The dredging of the Demerara River needs to be boosted to 24 hours a day as it is clear that the routine dredging that is currently practised in the river channel is insufficient to optimise the use of ocean-going ships of Port Georgetown, Head of the Presidential Secretariat Dr. Roger said yesterday.
Speaking at his weekly post-Cabinet press briefing at the Office of the President, Luncheon said that focus continued to be placed on the dredging of the Demerara River.
He noted however, that it was clear that the routine dredging that is currently practised in the river channel was insufficient to optimise the use of ocean-going ships of the port of Georgetown, the Government Information Agency (GINA) reported.
“It was felt that dredging activities that are currently being done needed to be augmented to minimally, 24 hours dredging, which brought into sharp focus, the cost factor,” Luncheon was quoted as saying. The need for dredging on a 24 hours a day basis has since seen efforts and initiatives at the level of Central Government and private investors. Dr. Luncheon said that the past successes of public-private partnership have paved the way for such a consideration in this dredging project, GINA reported.
“The overpowering need, the urgency was recognised by Cabinet and it would keep the dredging of Port Georgetown under continuous scrutiny during this time.
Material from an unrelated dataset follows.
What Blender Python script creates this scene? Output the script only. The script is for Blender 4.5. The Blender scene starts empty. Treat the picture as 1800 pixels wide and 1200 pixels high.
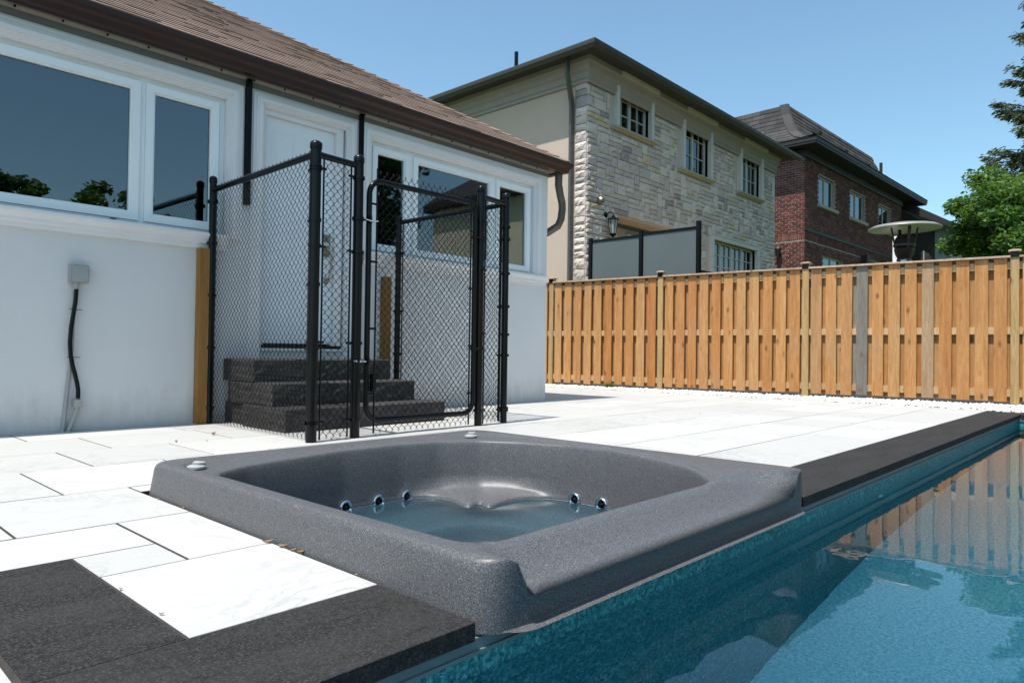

The initiatives of the private sector would be explored to bring finality to the task of providing 24-hours a day dredging of the Demerara River,” Luncheon said.
The issue of the shallowness of the channel and its maritime and economic implications has been at the forefront of the shipping industry’s agenda for several years. In March, chairman of the Managing Committee of the Shipping Association of Guyana (SAG), Desmond Sears, detailed some of the current negative economic consequences and the likely future lost opportunities from further delays in undertaking the dredging of the channel.
Alluding to the “severe limitations that the shallow draught of the Demerara River Channel imposes on maritime commerce” Sears had said that the restrictions placed on the size and weight of vessels and cargo entering or leaving Port Georgetown “has had a negative impact on shippers, the commercial sector, the public sector including GUYSUCO, and the private productive sector”. According to Sears the limitations of the channel have resulted in a significant slowing down of business. “Some Caribbean and international markets have been lost or reduced because cargo vessels could only take out limited volumes of cargo. The same inefficiency applies to the movement of cargo inward,” he had added.
Last year the SAG prepared a paper on the problems of the channel for the regional shipping journal Caribbean Maritime in which it suggested that the issues which have negatively affected opportunities for significant growth are, in several respects, linked to the delay in implementing port development measures including the dredging of the channel.
Last year, the Private Sector Commission (PSC) had also identified the dredging of the Demerara Harbour as one of two infrastructural projects that are absolute priorities. PSC Chairman Ron Webster said that the dredging and rehabilitation of the Demerara Harbour were vital. This, he said, could be followed eventually by a deepwater harbour but that the Demerara Harbour had to be addressed immediately.
Webster had said that 90% of the country’s goods come via the Demerara River. He had noted that at present cargo destined for Guyana is transshipped from Jamaica and Trinidad and Tobago via smaller feeder vessels which only come in half loaded because of the silted up Demerara Harbour. The present route is Trinidad, Suriname and then Guyana.
“This places an enormous cost on every tonne of product that comes in…,” Webster had said, adding that this matter had been advanced by the private sector via government’s Competitiveness Unit but that action needed to be “speeded up”. He had argued that it impacts on the cost of living and reduces the ability of the country to compete with the rest of the Caribbean. He contended that his concern was the manufacturing sector, which has to export in an efficient manner and the matter of the cost of goods on the local market which could be reduced if larger capacity vessels were able to come.